When the Supreme Court struck down the federal law defining marriage last year, Justice Anthony Kennedy explained that states have “the historical and essential authority to define the marital relation.” Simmons takes Kennedy at his word, recognizing the basic equality of state citizens. Just as the citizens of Iowa are free to adopt same-sex marriage (though it was a state court that redefined marriage there), so too the citizens of Tennessee are free to retain the traditional definition.

Simmons writes:

In the Windsor case the Supreme Court opines that if a state finds same-sex marriage to be valid, the Federal Government cannot trump that State’s law. The Supreme Court does not go the final step and find that a State that defines marriage as the union of one (1) man and one (1) woman is unconstitutional. Further, the Supreme Court does not find that one State’s refusal to accept as valid another State’s valid same-sex marriage to be in violation of the U.S. Constitution.

What about arguments that claim there is a fundamental right to same-sex marriage? Simmons explains that while “marriage is a fundamental right,” there is no right to redefine marriage. Simmons continued: “neither the Tennessee Supreme Court nor the United States Supreme Court has ever decided that this fundamental right under a state’s laws extends beyond the traditional definition of marriage as a union between (1) one man and (1) one woman.”

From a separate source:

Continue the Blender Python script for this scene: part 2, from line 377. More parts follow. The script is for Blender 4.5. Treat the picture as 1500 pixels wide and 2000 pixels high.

What’s really at stake in this debate? Simmons explains: “The battle is not between whether or not marriage is a fundamental right but what unions are included in the definition of marriage.” Yes, the fundamental policy question in this debate is “What Is Marriage?”

The fundamental legal question is who gets to define marriage. Simmons ruled it “should be the prerogative of each State.” The judge continued: “neither the Federal Government nor another state should be allowed to dictate to Tennessee what has traditionally been a state’s responsibility, which is to provide a framework of laws to govern the safety and wellbeing of its citizens.”

Our federal Constitution is silent on what marriage is. Judges should not insert their own policy preferences about marriage and declare them to be required by the Constitution. The courts should uphold the freedom of the American people and their elected representatives to make marriage policy.

Marriage policy should be worked out by the people in the states; this is the beauty of federalism. We do not need a court-imposed 50-state solution. The courts should not force states to abandon caution in the face of a social experiment like the redefinition of marriage.